A los 12 años probaron el primer cigarrillo. Fueron hasta barrio Sorrento para que su familia no los descubriera. En esa época también empezaron a musicalizar fiestas de cumpleaños. “Nos poníamos los auriculares al cuello, nos prendíamos un cigarrillo y eso te daba chapa entre las chicas”, explican décadas más tarde.

La vida

Wandzik fue el primero en ponerse de novio. Tenía 17 años cuando conoció a quien hoy es su esposa y madre de dos hijas. Se mudó varias veces, pero fue el único que sigue en el barrio. Cuando terminaron el secundario dejaron de verse tanto. Llusa se mudó al centro y trabajó como contador y humorista, Robecchi vive en zona sur y es electricista, y Díaz es carnicero y vive en Ibarlucea.
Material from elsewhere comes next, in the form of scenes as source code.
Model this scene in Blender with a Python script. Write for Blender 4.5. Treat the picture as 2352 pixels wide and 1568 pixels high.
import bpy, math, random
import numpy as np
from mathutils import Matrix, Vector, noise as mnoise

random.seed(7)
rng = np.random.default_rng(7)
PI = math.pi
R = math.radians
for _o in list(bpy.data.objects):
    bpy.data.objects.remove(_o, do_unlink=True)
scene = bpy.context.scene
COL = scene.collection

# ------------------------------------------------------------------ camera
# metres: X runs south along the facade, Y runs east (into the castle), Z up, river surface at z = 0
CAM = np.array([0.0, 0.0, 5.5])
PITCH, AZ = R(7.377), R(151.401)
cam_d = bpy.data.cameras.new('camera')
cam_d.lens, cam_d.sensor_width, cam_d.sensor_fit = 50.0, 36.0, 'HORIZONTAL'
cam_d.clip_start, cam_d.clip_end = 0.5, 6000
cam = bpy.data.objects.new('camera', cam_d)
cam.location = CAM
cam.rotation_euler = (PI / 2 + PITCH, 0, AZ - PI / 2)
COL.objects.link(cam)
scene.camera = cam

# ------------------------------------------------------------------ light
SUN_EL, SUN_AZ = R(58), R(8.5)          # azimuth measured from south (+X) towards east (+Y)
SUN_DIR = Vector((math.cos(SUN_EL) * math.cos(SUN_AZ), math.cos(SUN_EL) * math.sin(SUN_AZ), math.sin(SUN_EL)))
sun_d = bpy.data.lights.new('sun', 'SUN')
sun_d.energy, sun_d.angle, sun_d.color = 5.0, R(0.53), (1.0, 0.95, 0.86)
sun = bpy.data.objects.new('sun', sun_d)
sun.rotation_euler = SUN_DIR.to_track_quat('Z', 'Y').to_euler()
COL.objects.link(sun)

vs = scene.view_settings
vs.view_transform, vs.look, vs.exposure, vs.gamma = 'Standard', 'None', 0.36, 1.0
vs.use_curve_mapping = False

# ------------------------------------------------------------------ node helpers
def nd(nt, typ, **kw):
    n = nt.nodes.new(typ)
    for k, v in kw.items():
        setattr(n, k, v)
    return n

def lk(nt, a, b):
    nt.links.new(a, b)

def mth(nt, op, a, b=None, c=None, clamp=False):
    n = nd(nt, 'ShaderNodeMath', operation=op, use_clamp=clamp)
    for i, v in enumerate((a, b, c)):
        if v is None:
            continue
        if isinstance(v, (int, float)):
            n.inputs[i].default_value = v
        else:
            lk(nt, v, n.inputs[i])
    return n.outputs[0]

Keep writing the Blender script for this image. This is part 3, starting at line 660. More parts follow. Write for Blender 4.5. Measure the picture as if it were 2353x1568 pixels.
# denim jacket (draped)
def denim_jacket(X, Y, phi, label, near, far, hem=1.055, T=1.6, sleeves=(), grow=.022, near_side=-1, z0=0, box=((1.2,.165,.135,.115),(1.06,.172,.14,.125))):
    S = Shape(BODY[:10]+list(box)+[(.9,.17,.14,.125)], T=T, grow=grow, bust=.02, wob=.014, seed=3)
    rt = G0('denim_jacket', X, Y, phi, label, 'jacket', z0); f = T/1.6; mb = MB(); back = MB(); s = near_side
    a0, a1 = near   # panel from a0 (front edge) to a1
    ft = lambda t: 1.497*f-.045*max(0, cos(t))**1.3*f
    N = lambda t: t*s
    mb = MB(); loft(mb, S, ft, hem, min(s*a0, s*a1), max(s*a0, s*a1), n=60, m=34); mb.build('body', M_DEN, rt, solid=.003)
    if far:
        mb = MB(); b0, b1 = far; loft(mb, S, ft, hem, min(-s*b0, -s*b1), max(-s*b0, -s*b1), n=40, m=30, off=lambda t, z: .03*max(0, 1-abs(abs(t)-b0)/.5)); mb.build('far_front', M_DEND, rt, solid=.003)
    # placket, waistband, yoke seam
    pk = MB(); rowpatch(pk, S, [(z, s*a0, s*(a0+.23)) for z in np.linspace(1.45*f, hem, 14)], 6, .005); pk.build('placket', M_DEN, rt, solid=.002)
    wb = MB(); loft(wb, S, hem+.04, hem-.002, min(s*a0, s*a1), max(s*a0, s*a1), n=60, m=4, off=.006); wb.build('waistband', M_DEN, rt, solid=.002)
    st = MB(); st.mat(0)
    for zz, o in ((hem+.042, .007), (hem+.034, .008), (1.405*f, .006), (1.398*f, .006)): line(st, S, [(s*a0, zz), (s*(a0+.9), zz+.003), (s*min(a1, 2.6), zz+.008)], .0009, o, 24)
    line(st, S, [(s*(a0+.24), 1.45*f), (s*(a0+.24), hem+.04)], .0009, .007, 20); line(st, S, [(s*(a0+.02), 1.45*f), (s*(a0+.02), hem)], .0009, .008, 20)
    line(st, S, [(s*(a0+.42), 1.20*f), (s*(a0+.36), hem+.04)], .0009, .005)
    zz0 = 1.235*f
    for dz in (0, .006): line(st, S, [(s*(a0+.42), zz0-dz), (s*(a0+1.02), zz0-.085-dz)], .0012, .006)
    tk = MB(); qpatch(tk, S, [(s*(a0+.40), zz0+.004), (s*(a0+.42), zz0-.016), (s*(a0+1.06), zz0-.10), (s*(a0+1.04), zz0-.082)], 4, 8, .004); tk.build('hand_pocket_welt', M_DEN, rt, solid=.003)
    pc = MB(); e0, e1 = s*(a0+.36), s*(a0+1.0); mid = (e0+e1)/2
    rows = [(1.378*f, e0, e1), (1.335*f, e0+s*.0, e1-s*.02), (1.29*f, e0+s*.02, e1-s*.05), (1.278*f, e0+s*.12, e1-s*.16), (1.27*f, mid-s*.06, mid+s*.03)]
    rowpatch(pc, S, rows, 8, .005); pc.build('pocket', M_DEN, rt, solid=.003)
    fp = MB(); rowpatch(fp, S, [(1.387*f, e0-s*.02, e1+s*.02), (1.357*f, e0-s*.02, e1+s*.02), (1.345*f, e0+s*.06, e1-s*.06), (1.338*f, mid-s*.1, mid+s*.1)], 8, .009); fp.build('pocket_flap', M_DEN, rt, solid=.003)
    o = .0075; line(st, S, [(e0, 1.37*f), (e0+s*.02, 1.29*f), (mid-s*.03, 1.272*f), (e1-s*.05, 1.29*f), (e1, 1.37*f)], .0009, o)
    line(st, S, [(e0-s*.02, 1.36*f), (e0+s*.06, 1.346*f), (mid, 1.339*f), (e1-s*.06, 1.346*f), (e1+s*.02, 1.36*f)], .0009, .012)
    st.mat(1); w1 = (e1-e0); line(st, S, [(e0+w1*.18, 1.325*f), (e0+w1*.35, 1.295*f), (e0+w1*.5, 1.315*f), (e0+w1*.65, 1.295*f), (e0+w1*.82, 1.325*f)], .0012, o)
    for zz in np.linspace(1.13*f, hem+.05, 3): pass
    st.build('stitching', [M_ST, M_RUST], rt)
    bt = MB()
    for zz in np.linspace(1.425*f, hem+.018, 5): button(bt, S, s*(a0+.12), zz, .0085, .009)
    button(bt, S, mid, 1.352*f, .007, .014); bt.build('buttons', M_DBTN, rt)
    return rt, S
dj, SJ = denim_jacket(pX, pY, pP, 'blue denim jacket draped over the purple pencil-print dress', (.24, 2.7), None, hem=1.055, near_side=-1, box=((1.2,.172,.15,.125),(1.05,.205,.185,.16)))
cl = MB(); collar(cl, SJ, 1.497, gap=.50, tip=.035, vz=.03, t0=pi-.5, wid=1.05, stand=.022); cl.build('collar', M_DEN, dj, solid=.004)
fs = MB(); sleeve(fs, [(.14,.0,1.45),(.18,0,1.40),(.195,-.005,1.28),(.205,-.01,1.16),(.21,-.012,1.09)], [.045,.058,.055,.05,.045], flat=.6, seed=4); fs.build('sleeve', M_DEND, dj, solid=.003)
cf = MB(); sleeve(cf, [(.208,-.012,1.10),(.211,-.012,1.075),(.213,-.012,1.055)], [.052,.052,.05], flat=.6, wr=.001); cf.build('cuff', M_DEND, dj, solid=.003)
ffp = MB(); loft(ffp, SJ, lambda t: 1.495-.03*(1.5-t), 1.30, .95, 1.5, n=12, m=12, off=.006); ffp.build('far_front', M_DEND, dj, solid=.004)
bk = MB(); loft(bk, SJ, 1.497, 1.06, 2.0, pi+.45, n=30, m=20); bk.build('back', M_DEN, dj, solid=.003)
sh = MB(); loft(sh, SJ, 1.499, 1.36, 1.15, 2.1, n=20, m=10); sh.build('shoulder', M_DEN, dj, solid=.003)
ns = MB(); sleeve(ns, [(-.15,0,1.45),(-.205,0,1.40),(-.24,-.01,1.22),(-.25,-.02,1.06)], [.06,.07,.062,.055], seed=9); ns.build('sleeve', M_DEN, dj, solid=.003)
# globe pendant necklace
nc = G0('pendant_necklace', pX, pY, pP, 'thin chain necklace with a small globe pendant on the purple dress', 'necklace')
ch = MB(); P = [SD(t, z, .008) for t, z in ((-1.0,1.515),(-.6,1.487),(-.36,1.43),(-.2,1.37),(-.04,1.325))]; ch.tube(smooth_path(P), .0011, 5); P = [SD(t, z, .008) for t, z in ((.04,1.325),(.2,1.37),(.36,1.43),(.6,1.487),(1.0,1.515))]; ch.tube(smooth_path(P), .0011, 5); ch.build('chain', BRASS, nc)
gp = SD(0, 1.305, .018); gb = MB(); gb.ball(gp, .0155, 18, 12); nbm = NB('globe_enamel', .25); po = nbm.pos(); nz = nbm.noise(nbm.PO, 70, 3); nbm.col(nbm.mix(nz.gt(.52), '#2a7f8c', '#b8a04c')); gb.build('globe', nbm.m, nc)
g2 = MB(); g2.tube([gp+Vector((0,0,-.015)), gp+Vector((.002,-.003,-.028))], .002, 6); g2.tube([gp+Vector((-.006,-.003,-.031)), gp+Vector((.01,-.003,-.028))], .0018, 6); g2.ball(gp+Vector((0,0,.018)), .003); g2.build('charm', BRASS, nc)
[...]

Volver al barrio es para el grupo fuente de innumerables recuerdos pero también de nostalgia. “Antes la plaza tenía palmeras, jugábamos dentro de la casa que hoy es Villa Hortensia, tomábamos sol sin protector solar, agua de la manguera y trepábamos a los árboles. Hoy la tecnología cambió todo”, señalaron. Sin embargo, fue la tecnología y las redes sociales las que permitieron volverse a ver. Hace unos años Llusa pensó en escribir un libro que recopile las anécdotas de la infancia, y mientras paseaba por el centro lo cruzó a Wandzik. Le comentó la idea y lo entusiasmó. Intercambiaron números de teléfono y se agregaron a Facebook. Armaron un grupo de WhatsApp y Llusa coordinó el reencuentro. El libro fue la excusa perfecta para que al menos una vez al mes los amigos tengan una cita fija en algún bar de la ciudad donde tomar un café y recordar juegos de la infancia hasta reírse a carcajadas. “Nunca perdimos el contacto, pero el trabajo y la familia nos distanciaron un poco. Ahora nuestros hijos son grandes, algunos dejamos el trabajo y tenemos más tiempo libre. Cuando uno es grande le dan ganas de volver a los afectos”, dijeron.

La barra de Alberdi tiene 63 años, pero siente que el tiempo no pasó para ellos. Su único deseo es seguir riéndose juntos por más años mientras prometieron celebrar a lo grande cuando lleguen a las siete décadas.